## Exercise inputs
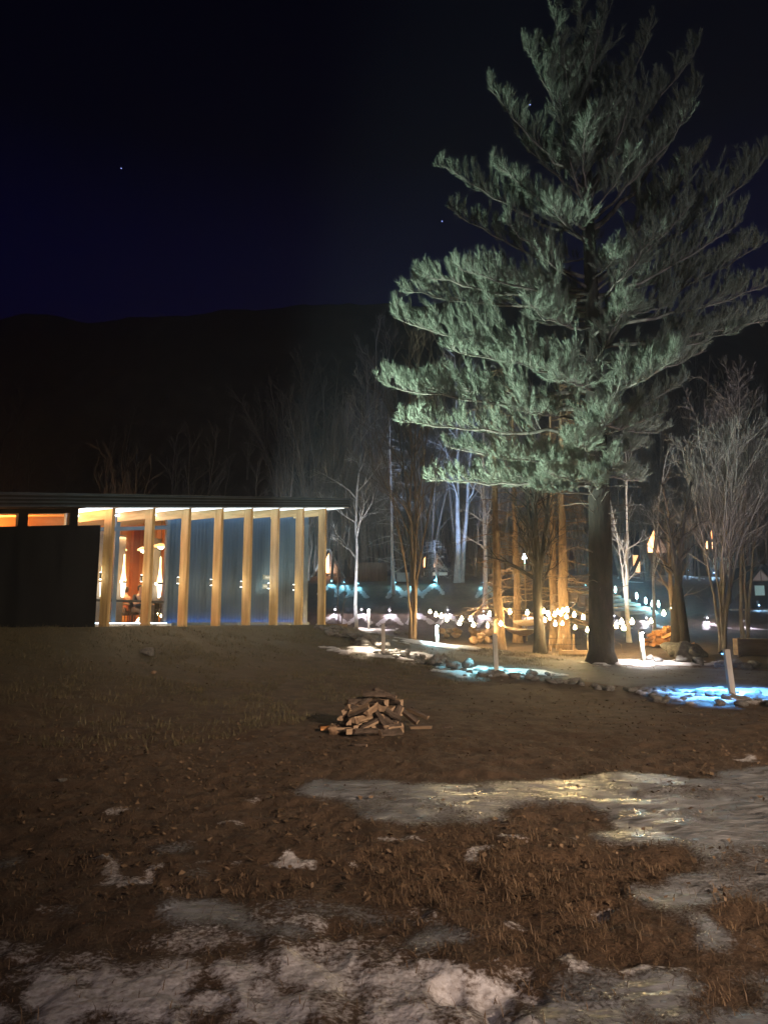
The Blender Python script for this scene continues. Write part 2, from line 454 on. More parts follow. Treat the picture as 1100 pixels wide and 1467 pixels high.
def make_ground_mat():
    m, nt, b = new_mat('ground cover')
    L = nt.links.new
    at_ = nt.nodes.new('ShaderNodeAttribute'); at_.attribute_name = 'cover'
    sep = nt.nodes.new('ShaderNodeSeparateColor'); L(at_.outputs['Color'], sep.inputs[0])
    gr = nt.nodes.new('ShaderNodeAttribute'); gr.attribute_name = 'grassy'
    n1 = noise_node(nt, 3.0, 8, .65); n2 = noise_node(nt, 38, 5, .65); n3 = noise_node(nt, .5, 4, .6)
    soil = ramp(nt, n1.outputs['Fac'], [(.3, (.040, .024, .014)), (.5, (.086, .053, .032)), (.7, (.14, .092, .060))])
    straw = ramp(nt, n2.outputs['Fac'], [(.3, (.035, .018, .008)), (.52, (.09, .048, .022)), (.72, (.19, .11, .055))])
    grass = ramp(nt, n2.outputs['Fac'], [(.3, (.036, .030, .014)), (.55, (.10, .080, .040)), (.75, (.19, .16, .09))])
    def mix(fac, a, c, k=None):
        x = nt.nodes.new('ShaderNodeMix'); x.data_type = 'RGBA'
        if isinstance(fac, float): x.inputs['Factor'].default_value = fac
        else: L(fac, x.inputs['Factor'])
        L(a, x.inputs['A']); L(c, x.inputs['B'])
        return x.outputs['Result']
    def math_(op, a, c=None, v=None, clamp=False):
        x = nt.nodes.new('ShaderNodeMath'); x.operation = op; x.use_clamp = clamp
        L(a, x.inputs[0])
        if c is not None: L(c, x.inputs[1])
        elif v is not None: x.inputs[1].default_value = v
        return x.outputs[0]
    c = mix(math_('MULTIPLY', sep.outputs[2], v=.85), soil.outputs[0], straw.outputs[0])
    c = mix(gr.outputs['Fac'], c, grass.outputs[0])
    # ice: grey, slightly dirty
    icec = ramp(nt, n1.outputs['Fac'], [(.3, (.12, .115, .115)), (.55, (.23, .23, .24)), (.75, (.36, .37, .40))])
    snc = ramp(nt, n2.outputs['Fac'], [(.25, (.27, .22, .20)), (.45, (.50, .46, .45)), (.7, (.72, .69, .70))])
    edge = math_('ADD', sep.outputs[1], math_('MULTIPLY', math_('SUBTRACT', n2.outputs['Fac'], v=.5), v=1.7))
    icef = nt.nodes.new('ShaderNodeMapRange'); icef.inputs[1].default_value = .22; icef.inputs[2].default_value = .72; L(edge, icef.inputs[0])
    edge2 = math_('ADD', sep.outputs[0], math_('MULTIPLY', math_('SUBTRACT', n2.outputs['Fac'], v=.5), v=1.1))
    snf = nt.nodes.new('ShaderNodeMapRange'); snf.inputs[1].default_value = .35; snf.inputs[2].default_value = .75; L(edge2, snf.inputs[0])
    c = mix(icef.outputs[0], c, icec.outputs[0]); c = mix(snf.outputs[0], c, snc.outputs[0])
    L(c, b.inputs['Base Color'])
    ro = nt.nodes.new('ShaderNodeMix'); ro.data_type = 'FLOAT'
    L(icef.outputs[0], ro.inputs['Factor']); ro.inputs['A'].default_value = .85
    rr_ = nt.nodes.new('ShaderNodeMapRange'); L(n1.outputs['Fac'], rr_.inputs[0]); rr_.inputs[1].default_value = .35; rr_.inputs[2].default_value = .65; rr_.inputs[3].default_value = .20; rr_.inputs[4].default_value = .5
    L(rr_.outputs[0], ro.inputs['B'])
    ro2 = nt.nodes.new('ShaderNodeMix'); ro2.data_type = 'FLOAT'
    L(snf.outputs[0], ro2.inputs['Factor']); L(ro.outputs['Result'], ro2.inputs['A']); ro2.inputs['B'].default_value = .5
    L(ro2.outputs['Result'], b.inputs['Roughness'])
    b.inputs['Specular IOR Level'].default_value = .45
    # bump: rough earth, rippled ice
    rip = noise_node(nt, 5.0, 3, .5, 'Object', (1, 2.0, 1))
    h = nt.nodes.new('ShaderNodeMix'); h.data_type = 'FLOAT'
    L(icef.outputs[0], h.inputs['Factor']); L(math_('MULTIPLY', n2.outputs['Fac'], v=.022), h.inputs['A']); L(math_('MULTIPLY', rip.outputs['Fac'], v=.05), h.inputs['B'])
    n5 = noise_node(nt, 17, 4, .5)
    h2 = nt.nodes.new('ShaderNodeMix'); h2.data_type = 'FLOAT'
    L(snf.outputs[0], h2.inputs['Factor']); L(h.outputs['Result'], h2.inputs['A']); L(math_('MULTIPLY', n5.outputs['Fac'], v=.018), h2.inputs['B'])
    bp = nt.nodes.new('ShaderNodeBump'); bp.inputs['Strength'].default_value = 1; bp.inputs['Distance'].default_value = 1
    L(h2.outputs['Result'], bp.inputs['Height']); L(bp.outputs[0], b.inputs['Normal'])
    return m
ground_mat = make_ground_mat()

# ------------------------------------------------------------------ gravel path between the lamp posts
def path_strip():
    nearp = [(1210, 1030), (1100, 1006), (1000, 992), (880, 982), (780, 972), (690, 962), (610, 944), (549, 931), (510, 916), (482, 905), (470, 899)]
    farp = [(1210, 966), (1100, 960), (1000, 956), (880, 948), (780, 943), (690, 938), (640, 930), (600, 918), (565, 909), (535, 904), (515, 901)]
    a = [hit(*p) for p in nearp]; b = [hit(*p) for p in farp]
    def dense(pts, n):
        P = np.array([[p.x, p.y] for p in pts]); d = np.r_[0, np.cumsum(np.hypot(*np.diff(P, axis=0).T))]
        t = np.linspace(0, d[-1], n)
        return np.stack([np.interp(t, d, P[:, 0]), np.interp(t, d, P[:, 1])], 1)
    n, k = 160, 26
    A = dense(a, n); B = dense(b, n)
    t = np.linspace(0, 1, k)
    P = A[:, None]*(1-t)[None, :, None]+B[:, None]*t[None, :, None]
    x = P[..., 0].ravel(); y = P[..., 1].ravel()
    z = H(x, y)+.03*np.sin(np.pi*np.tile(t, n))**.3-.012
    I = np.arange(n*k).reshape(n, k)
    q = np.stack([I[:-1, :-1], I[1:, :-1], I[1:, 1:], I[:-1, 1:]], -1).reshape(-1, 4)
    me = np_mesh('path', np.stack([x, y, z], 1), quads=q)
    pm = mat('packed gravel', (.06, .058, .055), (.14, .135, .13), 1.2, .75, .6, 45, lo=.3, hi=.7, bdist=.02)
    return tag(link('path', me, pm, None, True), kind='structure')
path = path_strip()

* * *

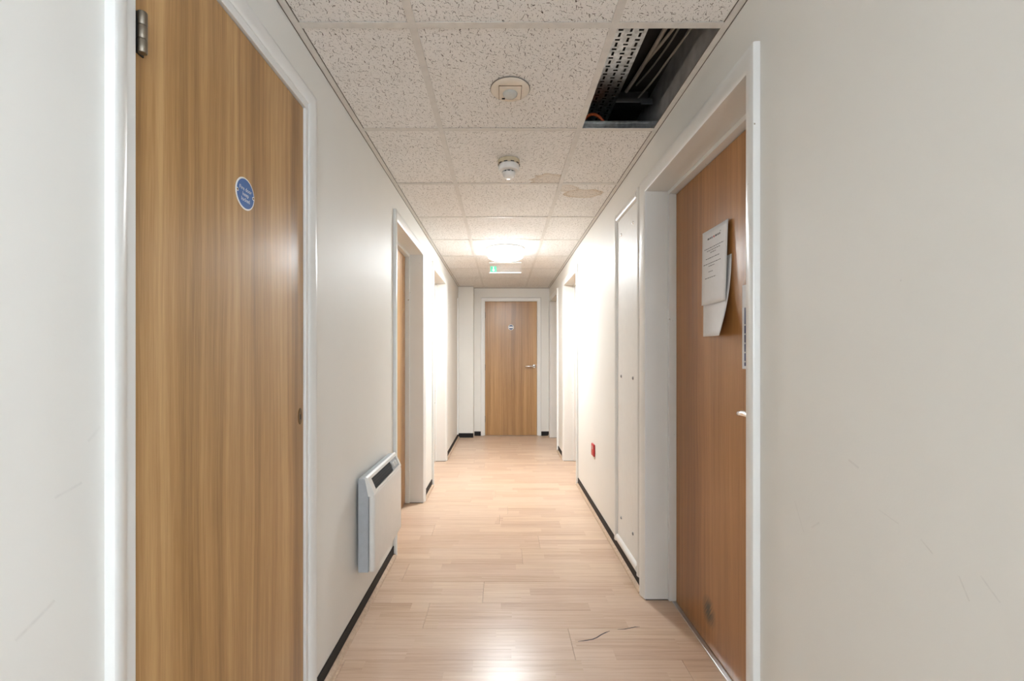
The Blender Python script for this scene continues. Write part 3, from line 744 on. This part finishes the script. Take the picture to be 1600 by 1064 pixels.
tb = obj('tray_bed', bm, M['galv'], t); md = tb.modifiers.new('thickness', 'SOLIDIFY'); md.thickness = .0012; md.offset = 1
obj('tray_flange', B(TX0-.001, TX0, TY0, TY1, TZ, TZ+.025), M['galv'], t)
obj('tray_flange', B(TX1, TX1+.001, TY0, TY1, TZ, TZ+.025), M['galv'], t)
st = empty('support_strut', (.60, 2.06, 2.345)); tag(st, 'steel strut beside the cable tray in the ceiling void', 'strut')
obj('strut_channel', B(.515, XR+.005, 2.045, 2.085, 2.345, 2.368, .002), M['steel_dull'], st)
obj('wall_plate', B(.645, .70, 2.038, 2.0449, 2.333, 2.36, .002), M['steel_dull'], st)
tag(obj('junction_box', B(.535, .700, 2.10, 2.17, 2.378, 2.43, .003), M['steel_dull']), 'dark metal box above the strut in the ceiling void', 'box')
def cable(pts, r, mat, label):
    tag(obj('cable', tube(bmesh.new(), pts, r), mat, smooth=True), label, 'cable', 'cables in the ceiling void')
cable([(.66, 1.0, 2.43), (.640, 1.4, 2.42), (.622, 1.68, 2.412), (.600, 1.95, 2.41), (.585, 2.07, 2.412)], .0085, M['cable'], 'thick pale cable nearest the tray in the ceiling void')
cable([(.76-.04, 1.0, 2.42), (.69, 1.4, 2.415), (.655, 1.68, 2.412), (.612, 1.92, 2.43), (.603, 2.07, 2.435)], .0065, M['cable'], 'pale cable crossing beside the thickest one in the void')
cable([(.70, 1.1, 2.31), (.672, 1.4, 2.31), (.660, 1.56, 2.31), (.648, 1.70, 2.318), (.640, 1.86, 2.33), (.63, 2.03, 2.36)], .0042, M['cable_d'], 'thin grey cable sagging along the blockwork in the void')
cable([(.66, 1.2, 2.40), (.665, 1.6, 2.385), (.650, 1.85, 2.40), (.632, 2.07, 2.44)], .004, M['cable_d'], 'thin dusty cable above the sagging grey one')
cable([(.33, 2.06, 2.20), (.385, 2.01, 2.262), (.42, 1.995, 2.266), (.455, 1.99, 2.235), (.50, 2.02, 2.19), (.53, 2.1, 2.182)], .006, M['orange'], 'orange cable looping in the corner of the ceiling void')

## The problem
The word "script" appears in how many lines of the records? Give the number only.

## Task answer
2